The Messenger of Athens by Anne Zouroudi
Category: Mystery
Price: $16.31
Hardcover: 336 pages
Publisher: Reagan Arthur Books(July 19, 2010)
Language: English
ISBN-10: 0316075426
ISBN-13: 978-0316075428
Blurb:
When the battered body of a young woman is discovered on a remote Greek island, the local police are quick to dismiss her death as an accident. Then a stranger arrives, uninvited, from Athens, announcing his intention to investigate further. His methods are unorthodox, and he brings his own mystery into the web of dark secrets and lies. Who has sent him, on whose authority is he acting, and how does he know of dramas played out decades ago?
This is the first book in the Mysteries of the Greek Detective series
My Thoughts:
Well written, this book will keep mystery lovers turning page after page, trying to figure out where the author is going.
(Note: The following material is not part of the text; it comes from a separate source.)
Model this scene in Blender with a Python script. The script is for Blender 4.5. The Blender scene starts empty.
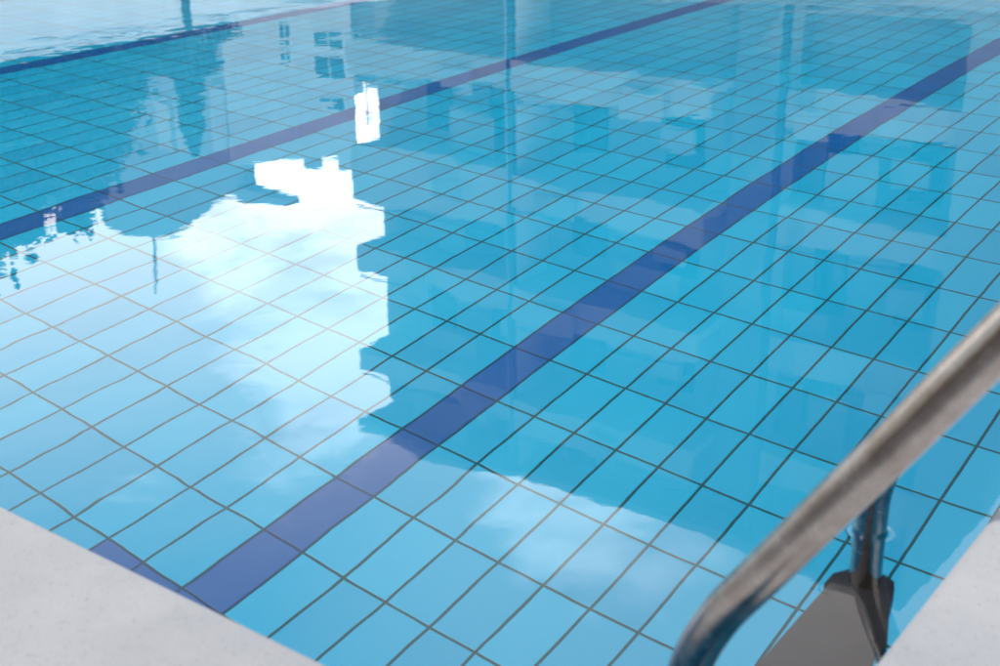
import bpy, bmesh, math, random
from mathutils import Vector, Matrix, noise as mnoise

random.seed(7)
sc = bpy.context.scene
col = sc.collection
R = math.radians

# ------------------------------------------------------------------ camera
YAW, PITCH, ROLL = -0.6440, 0.3759, -0.0088
CAM = Vector((2.0628, -1.5663, 0.8721))
fwd = Vector((math.sin(YAW) * math.cos(PITCH), math.cos(YAW) * math.cos(PITCH), -math.sin(PITCH)))
rt0 = Vector((math.cos(YAW), -math.sin(YAW), 0))
up0 = rt0.cross(fwd)
rt = rt0 * math.cos(ROLL) + up0 * math.sin(ROLL)
up = up0 * math.cos(ROLL) - rt0 * math.sin(ROLL)
cd = bpy.data.cameras.new('camera')
cam = bpy.data.objects.new('camera', cd)
col.objects.link(cam)
m = Matrix((rt, up, -fwd)).transposed().to_4x4()
m.translation = CAM
cam.matrix_world = m
cd.sensor_width = 36
cd.lens = 47.08
cd.clip_start = 0.05
cd.clip_end = 3000
cd.dof.use_dof = True
cd.dof.focus_distance = 3.1
cd.dof.aperture_fstop = 5.6
sc.camera = cam

# ------------------------------------------------------------------ light
SUN_AZ, SUN_EL = R(-122), R(56)
SKY = 0.10
EXPOSURE = 0.28
sun_dir = Vector((math.sin(SUN_AZ) * math.cos(SUN_EL), math.cos(SUN_AZ) * math.cos(SUN_EL), math.sin(SUN_EL)))
sl = bpy.data.lights.new('sun', 'SUN')
sl.energy = 2.2
sl.angle = R(0.5)
sl.color = (1.0, 0.94, 0.86)
sl.cycles.is_caustics_light = True       # lets the sun reach the pool floor through the refracting water
so = bpy.data.objects.new('sun', sl)
so.rotation_euler = (-sun_dir).to_track_quat('-Z', 'Y').to_euler()
col.objects.link(so)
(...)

The descriptions of the area are beautiful and you go on a mind vacation.
I wouldn't say this is the best murder mystery I've ever read, but it sure kept my attention and I can't wait for the next in the series.
Meet The Author:
Anne Zouroudi was born in Lincolnshire in 1959 and grew up in England's industrial north, in the steel city of Sheffield, South Yorkshire. After a number of years in a lucrative career - which included time working on Wall Street, and in Denver, Co - she gave up an excellent job to live in the Greek islands. She married a Greek, and her son was born on the island of Rhodes.
"The truth is," she says, "I was a Shirley Valentine."
Anne's writer's eye records in fascinating detail the minutiae of the lives of the Greek people, and her mould-breaking crime novels bring Greece's timeless landscapes vividly to life. She regards her work as a labour of love. "Greece," she says, "is my spiritual home, the land that stole my heart and shows no sign of ever returning it."
Her first novel, The Messenger of Athens, was nominated for the Desmond Elliott Prize for Sparkling New Fiction, and ITV3's Crime Thriller Awards 2008.
Anne now lives in middle England, in the beautiful Peak District National Park. "It's pretty," she says. "But Greece still calls my name. At every opportunity, I'm there."